**Aim**
Copy out, with no alterations, the lines below running from the one containing "Reconstruct this image" to the one containing "math.cos(R(12)) * math.cos(R(56)), math.sin(R(56))))", inclusive at each end; pictures are omitted.

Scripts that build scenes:
* * * * * * *

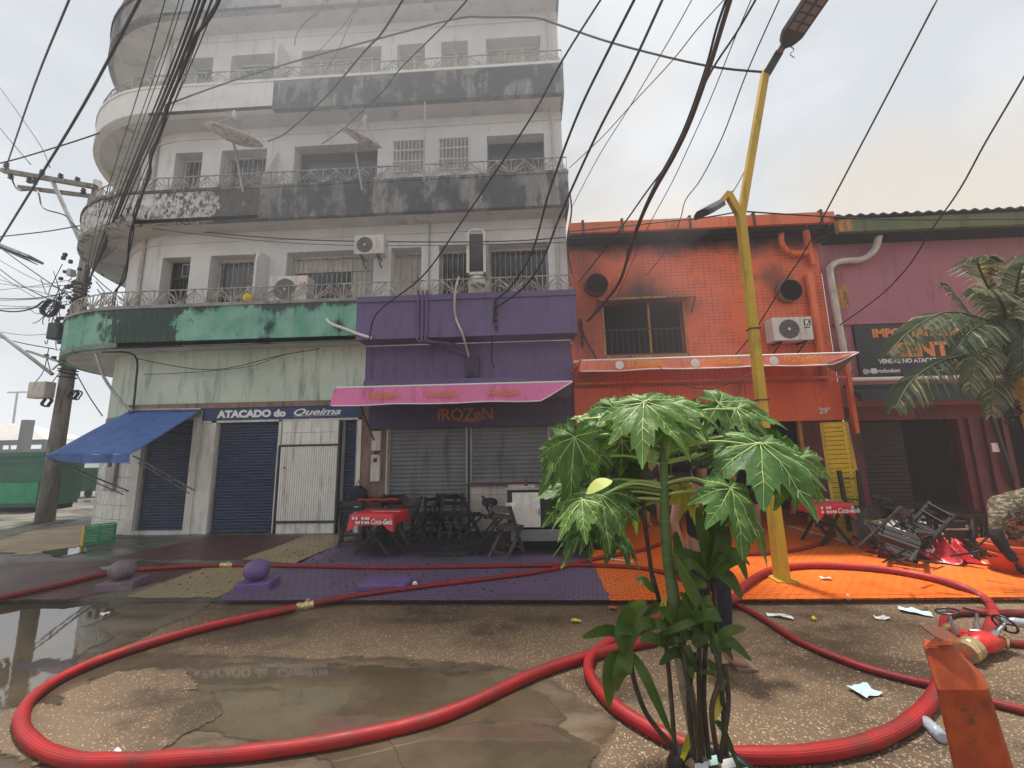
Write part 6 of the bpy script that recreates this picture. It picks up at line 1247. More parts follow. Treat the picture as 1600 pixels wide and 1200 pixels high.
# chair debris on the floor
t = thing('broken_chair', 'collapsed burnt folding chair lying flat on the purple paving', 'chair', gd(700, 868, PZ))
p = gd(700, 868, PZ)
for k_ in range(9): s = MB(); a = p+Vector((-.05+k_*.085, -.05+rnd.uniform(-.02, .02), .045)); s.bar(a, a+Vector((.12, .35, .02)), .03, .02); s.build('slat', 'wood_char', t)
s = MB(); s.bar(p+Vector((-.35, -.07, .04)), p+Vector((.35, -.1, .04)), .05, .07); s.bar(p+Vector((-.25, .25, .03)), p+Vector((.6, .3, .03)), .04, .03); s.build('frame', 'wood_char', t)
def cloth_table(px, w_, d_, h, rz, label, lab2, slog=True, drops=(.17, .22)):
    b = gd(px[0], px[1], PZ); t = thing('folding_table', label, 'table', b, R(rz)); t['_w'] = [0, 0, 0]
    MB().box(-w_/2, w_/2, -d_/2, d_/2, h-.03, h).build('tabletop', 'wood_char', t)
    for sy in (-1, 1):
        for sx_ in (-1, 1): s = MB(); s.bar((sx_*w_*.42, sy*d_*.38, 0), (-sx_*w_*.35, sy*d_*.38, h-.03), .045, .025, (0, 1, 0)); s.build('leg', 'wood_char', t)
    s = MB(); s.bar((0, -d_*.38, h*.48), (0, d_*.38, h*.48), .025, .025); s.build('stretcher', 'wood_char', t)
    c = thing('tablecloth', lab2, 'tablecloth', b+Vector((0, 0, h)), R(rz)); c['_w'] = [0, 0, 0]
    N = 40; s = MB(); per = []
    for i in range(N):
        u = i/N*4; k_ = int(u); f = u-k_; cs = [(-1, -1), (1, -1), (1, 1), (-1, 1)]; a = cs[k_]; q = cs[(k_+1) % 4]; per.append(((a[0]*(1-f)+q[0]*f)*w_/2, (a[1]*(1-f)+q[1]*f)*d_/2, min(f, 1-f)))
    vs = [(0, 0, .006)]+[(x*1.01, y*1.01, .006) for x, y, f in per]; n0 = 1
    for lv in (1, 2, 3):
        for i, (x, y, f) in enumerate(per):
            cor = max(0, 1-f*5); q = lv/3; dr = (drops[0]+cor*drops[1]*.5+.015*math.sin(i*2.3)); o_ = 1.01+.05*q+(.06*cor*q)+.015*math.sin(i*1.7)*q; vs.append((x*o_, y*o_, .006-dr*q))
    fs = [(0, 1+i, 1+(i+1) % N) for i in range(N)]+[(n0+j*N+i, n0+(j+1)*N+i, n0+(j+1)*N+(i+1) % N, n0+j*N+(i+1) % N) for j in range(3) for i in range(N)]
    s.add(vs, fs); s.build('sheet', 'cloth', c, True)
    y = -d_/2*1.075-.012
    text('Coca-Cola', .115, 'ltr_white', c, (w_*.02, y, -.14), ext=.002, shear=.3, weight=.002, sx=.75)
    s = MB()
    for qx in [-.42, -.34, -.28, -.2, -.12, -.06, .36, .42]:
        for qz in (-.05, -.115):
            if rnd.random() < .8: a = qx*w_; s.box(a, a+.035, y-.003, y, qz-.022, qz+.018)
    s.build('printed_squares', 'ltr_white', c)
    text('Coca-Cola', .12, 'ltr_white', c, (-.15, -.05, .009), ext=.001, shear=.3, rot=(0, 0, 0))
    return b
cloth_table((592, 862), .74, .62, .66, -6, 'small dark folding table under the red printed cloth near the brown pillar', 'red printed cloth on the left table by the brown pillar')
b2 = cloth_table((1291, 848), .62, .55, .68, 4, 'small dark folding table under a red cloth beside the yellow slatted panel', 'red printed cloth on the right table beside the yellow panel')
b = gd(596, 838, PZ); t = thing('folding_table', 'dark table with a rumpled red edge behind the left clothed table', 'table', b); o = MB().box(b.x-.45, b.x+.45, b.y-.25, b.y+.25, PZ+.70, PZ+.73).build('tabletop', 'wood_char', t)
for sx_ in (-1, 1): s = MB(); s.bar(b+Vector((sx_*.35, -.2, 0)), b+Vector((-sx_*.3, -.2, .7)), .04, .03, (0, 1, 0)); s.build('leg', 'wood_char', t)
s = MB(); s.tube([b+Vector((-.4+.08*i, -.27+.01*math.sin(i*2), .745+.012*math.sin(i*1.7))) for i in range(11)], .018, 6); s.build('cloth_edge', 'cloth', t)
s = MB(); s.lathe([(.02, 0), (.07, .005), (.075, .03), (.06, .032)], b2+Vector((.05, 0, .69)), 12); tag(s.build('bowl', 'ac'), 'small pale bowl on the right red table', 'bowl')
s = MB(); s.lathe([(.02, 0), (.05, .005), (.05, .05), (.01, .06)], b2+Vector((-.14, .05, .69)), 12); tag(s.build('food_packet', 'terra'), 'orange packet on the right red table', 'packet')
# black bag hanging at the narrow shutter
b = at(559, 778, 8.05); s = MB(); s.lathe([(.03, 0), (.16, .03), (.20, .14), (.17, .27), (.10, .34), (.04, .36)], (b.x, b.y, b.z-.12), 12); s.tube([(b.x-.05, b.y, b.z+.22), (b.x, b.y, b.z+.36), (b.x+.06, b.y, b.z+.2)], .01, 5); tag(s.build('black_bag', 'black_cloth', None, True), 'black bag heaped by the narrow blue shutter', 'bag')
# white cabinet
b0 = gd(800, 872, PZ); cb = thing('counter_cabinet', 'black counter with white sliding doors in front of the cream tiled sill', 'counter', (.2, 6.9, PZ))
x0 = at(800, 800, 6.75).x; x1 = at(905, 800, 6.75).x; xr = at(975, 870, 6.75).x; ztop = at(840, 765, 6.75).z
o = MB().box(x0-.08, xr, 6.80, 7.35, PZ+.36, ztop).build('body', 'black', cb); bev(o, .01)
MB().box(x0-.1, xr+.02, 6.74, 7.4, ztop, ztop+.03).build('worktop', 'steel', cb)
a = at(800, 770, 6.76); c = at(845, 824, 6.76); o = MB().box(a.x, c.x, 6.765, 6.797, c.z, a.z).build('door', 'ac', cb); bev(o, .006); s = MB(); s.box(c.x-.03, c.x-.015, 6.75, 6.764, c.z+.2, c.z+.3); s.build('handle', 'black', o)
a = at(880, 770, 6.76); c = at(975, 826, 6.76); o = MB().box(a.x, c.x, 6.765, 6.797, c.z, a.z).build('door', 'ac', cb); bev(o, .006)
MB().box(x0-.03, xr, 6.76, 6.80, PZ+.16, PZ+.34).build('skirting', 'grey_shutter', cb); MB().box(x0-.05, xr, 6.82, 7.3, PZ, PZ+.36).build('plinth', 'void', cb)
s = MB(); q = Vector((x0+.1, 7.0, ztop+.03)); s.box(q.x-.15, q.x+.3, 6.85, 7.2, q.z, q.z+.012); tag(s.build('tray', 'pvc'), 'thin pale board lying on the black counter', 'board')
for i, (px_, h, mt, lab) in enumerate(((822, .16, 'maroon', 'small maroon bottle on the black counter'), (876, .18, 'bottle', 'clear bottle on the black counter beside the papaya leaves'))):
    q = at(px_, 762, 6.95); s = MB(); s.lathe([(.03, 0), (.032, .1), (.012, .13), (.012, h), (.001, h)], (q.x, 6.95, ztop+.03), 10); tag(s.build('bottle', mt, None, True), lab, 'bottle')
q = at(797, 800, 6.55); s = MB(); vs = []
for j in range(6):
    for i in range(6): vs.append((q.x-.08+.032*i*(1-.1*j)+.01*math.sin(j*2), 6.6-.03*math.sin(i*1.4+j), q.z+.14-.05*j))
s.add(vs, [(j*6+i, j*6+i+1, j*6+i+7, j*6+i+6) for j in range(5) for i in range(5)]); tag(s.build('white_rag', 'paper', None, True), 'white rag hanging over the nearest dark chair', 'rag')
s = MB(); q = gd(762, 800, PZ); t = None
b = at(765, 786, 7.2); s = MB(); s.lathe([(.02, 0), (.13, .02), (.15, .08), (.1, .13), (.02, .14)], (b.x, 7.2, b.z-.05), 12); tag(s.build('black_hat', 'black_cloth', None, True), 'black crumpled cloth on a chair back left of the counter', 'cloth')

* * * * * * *

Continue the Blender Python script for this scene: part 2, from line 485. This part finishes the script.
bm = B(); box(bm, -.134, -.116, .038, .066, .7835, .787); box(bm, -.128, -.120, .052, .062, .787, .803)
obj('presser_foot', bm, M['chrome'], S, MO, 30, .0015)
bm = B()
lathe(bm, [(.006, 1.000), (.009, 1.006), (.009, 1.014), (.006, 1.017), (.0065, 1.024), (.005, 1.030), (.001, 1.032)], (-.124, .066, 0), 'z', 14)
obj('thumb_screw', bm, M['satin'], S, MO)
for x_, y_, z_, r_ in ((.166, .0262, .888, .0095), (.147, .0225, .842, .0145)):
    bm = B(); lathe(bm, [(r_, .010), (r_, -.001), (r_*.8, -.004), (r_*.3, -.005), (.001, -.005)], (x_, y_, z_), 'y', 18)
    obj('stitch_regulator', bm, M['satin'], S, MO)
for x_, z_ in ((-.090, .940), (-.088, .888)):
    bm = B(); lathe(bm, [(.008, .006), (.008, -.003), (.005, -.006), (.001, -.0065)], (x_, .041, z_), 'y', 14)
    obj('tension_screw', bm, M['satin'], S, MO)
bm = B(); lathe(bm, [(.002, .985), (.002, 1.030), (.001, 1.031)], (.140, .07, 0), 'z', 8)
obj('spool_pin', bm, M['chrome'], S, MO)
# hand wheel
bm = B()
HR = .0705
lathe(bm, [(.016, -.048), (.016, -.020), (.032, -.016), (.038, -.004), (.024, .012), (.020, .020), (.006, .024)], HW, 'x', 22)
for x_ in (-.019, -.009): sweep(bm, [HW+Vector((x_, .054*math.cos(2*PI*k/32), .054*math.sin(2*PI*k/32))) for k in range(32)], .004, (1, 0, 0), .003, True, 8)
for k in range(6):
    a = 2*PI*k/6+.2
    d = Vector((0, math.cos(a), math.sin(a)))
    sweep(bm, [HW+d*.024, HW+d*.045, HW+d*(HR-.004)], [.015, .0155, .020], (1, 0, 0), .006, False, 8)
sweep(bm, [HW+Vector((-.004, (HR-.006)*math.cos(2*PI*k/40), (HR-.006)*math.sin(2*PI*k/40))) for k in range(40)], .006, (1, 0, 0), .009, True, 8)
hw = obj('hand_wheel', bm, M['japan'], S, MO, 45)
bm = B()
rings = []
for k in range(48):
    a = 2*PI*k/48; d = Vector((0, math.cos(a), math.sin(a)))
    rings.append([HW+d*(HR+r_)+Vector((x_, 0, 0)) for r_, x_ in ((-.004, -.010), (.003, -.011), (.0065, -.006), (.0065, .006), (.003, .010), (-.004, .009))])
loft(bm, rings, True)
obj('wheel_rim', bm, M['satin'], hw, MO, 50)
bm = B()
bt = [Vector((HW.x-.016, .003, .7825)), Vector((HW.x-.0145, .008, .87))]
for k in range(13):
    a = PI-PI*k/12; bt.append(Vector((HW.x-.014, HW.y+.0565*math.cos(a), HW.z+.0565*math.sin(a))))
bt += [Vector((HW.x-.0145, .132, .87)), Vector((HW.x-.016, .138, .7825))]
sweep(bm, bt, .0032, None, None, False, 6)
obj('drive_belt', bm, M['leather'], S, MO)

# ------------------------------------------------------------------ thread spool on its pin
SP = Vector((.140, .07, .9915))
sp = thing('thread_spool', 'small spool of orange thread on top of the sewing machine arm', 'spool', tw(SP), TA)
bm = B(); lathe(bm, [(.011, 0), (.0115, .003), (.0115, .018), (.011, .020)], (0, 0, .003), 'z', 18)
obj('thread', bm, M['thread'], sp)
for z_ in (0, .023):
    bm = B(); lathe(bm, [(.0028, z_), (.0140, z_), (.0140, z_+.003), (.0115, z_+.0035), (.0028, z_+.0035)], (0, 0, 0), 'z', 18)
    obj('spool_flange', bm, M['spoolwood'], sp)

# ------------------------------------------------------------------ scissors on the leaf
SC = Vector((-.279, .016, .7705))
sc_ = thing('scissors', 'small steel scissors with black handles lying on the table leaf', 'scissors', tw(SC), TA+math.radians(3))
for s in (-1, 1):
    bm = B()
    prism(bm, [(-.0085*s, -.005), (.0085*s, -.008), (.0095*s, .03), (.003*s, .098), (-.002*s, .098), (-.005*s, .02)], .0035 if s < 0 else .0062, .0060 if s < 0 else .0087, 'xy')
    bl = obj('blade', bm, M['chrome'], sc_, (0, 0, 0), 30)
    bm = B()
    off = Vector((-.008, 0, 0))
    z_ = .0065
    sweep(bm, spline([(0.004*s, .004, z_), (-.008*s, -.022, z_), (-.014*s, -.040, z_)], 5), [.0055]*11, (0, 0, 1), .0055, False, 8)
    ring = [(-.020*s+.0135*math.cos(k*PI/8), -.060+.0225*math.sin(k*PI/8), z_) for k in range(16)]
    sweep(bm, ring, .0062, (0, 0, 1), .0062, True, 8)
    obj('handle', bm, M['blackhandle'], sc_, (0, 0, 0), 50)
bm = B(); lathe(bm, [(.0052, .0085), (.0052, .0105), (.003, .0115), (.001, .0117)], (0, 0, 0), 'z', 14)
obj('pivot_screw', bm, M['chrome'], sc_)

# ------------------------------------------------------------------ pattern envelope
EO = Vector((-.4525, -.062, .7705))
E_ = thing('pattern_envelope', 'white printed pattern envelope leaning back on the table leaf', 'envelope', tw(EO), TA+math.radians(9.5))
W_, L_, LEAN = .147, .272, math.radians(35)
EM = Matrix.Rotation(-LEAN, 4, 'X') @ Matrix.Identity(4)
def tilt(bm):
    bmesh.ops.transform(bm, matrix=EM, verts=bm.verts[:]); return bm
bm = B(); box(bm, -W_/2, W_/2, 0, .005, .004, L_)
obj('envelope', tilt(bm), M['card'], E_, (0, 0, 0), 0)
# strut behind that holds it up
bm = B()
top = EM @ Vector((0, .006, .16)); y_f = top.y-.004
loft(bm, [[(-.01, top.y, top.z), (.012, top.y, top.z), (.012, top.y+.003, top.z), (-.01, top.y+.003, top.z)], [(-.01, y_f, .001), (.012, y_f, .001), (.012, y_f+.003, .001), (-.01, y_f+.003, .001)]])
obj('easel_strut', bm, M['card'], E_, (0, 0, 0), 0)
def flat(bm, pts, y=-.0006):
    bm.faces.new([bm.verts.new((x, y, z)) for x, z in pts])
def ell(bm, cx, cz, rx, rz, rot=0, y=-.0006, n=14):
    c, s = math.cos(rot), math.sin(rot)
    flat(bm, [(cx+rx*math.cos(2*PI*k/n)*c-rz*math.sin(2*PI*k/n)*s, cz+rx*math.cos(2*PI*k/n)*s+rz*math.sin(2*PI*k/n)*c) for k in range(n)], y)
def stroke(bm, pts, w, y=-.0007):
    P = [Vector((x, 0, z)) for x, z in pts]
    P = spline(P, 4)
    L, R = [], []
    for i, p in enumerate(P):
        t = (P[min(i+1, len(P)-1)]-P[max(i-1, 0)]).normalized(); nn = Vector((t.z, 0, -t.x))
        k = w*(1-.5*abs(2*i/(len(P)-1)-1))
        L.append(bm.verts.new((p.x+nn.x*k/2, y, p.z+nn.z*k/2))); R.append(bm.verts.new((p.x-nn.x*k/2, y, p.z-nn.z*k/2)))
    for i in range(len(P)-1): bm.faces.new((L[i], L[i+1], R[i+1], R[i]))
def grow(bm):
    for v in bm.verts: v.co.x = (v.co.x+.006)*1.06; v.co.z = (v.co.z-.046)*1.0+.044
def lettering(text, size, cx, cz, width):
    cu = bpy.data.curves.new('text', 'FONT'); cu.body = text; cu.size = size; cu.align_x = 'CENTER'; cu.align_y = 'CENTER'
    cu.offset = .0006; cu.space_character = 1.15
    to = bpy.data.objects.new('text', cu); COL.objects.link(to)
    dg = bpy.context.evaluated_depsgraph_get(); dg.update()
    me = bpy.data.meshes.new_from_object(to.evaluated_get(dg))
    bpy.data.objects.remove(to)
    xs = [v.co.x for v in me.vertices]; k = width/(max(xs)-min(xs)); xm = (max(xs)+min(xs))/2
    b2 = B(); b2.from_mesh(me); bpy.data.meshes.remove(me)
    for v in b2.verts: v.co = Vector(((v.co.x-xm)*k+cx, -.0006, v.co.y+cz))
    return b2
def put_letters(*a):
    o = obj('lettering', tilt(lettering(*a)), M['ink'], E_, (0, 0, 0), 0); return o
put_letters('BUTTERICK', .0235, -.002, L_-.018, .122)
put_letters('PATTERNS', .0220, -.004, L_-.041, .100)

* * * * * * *

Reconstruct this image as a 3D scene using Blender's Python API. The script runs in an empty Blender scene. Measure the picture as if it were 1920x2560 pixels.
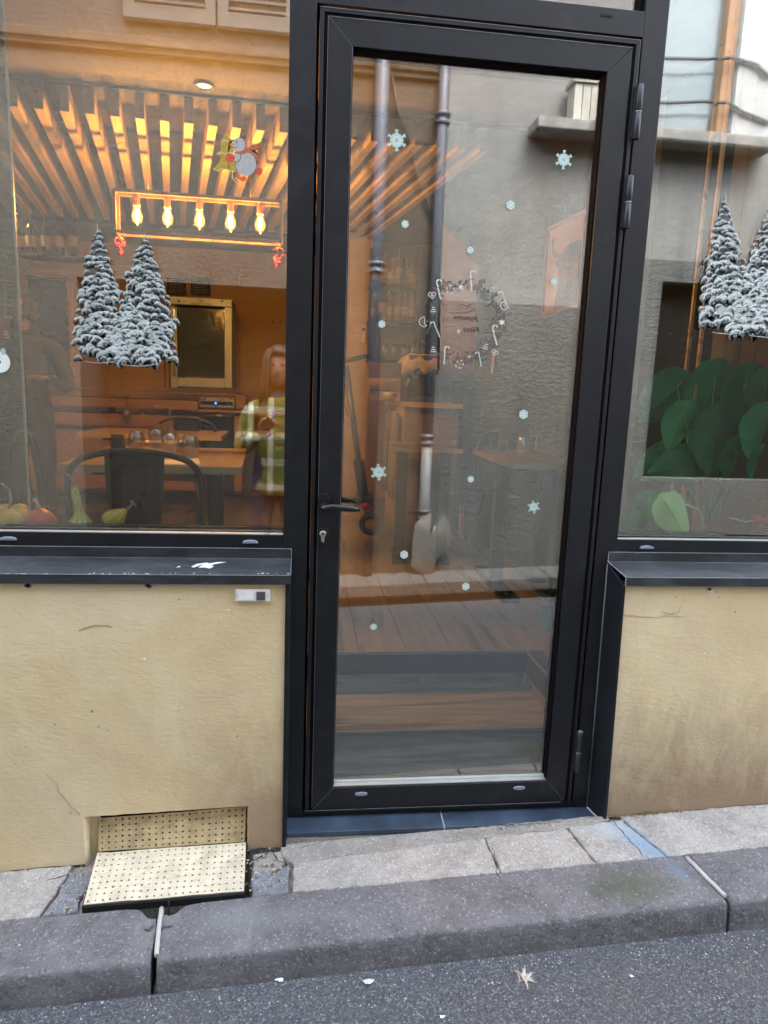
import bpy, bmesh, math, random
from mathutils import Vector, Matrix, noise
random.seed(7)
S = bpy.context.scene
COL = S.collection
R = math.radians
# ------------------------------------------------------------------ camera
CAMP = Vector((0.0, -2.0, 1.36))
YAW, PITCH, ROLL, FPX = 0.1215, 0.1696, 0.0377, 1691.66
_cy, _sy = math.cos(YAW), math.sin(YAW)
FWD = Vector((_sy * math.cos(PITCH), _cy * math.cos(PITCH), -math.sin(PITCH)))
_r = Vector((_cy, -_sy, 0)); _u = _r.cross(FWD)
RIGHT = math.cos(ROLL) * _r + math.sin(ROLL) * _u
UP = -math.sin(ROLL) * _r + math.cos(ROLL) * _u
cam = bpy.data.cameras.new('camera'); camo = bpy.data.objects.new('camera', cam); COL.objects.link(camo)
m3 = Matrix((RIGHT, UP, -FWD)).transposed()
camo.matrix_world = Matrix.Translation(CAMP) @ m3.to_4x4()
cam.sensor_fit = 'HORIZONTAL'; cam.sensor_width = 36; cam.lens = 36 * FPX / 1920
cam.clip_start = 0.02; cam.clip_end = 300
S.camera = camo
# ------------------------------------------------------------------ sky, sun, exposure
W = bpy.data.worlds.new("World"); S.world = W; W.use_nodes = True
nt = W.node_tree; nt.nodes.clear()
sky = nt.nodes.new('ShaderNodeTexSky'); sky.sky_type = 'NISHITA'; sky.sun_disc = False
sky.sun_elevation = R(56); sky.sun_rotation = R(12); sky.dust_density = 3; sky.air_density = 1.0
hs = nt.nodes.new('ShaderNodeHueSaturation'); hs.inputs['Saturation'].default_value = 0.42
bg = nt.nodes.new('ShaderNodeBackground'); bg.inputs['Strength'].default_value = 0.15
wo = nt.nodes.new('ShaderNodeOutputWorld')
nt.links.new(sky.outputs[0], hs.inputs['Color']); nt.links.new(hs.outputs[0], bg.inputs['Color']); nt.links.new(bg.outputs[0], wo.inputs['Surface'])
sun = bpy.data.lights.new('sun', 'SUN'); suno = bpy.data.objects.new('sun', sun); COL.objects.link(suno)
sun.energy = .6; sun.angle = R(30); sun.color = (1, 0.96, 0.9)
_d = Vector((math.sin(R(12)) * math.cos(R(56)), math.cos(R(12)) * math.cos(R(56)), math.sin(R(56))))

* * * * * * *

**Response**
Reconstruct this image as a 3D scene using Blender's Python API. The script runs in an empty Blender scene. Measure the picture as if it were 1920x2560 pixels.
import bpy, bmesh, math, random
from mathutils import Vector, Matrix, noise
random.seed(7)
S = bpy.context.scene
COL = S.collection
R = math.radians
# ------------------------------------------------------------------ camera
CAMP = Vector((0.0, -2.0, 1.36))
YAW, PITCH, ROLL, FPX = 0.1215, 0.1696, 0.0377, 1691.66
_cy, _sy = math.cos(YAW), math.sin(YAW)
FWD = Vector((_sy * math.cos(PITCH), _cy * math.cos(PITCH), -math.sin(PITCH)))
_r = Vector((_cy, -_sy, 0)); _u = _r.cross(FWD)
RIGHT = math.cos(ROLL) * _r + math.sin(ROLL) * _u
UP = -math.sin(ROLL) * _r + math.cos(ROLL) * _u
cam = bpy.data.cameras.new('camera'); camo = bpy.data.objects.new('camera', cam); COL.objects.link(camo)
m3 = Matrix((RIGHT, UP, -FWD)).transposed()
camo.matrix_world = Matrix.Translation(CAMP) @ m3.to_4x4()
cam.sensor_fit = 'HORIZONTAL'; cam.sensor_width = 36; cam.lens = 36 * FPX / 1920
cam.clip_start = 0.02; cam.clip_end = 300
S.camera = camo
# ------------------------------------------------------------------ sky, sun, exposure
W = bpy.data.worlds.new("World"); S.world = W; W.use_nodes = True
nt = W.node_tree; nt.nodes.clear()
sky = nt.nodes.new('ShaderNodeTexSky'); sky.sky_type = 'NISHITA'; sky.sun_disc = False
sky.sun_elevation = R(56); sky.sun_rotation = R(12); sky.dust_density = 3; sky.air_density = 1.0
hs = nt.nodes.new('ShaderNodeHueSaturation'); hs.inputs['Saturation'].default_value = 0.42
bg = nt.nodes.new('ShaderNodeBackground'); bg.inputs['Strength'].default_value = 0.15
wo = nt.nodes.new('ShaderNodeOutputWorld')
nt.links.new(sky.outputs[0], hs.inputs['Color']); nt.links.new(hs.outputs[0], bg.inputs['Color']); nt.links.new(bg.outputs[0], wo.inputs['Surface'])
sun = bpy.data.lights.new('sun', 'SUN'); suno = bpy.data.objects.new('sun', sun); COL.objects.link(suno)
sun.energy = .6; sun.angle = R(30); sun.color = (1, 0.96, 0.9)
_d = Vector((math.sin(R(12)) * math.cos(R(56)), math.cos(R(12)) * math.cos(R(56)), math.sin(R(56))))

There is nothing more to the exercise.